Bus 'surge' inquiry on hold

TRANSPORT Minister Martin Cullen will await the outcome of a Dublin Bus investigation into the Wellington Quay crash before considering whether to order an inquiry into allegations of "power surges" in the Dublin Bus and Bus Eireann fleets.

The acquittal of Dublin Bus driver Kenneth Henvey, who was cleared of dangerous driving charges causing the death of five people three years ago, was the third failed prosecution of drivers working for state owned bus companies who claimed their buses had "surged", causing accidents.

Surges, also known as "voluntary or unintentional acceleration", allegedly cause buses to move forward despite no pressure being applied to the accelerator.

Earlier this year, charges against a bus driver who was involved in a crash were thrown out after the State failed to produce certain documentation including service records, safety statements and other documents concerning similar difficulties which are alleged to have affected such buses.

No one was killed when James Fowler's single decker bus mounted a pavement and hit a lamp post in Waterford two years ago, but 19 people were injured when the bus crashed, injuring passengers and people at a nearby bus stop.

The case against James Fowler, a Bus Eireann driver from Passage East, Co Cork, had been adjourned seven times and had been the subject of a disclosure order when Judge Leo Malone struck out all the charges.

The DPP had laid charges of careless driving, leaving his bus unattended while the engine was running and not being in constant attendance on the vehicle against Fowler.

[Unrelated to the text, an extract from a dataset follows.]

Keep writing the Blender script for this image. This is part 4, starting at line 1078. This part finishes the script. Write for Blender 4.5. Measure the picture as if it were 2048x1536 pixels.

But Fowler was about to argue that a power surge in the vehicle was to blame for the crash when the case was struck out.

Another Bus Eireann driver, Billy Costine, was also involved in a bus accident in Cork. But he too was cleared in November 2005 of careless driving charges after several bus drivers stated they had experienced power surges in Bus Eireann buses.

Mystifying

The National Bus and Rail Union (NBRU) wrote to Bus Eireann that it believed that both accidents were caused by the mystifying surges and warning that its members would refuse to drive certain buses because of the incidents.

The Irish Independent has learned that the "vast majority" of claims for damages by victims of the disastrous bus crash on Dublin's Wellington Quay on February 21, 2004, have been settled by Dublin Bus.

However, it is understood that the settlements do not include the more high-profile cases, specifically the families of four of the five people who died have not concluded their actions.

The family of Kathleen Gilton (69), from Maynooth, Co Kildare, settled their action for damages at the High Court for ?750,000 in 2005. And Dublin Bus is expected to be hit with a multi-million euro compensation payout for the remainder of the cases which have yet to be settled.

The company refused to reveal details on the cases already settled but it is likely to have already run into the millions. A Chinese woman injured in the crash is understood to have reached a settlement worth ?200,000 18 months ago.

Dublin Bus said yesterday that it has received a total of 19 claims from victims and families affected by the tragedy.

"In relation to the claims arising from the accident at Wellington Quay, Dublin Bus admitted liability for the accident and the vast majority of claims have now been settled," a spokeswoman for the company said yesterday.

"There are just a small number of claims outstanding. It would be inappropriate at this time to comment on individual claims."

The others killed were Kevin Garry (43), of Riversdale, Leixlip, Co Kildare; Margaret Traynor (59), of Tulip Court, Darndale, Dublin; Vasyl Tyminsky (33) of Kew Park, Lucan, Co Dublin, and Teresa Keatley (43) of Sillogue Avenue, Ballymun, Dublin.

Family members contacted by the Irish Independent yesterday declined to comment on the possibility or status of civil actions. The bus company added that its Board of Inquiry into the crash would be "reconvening as soon as possible".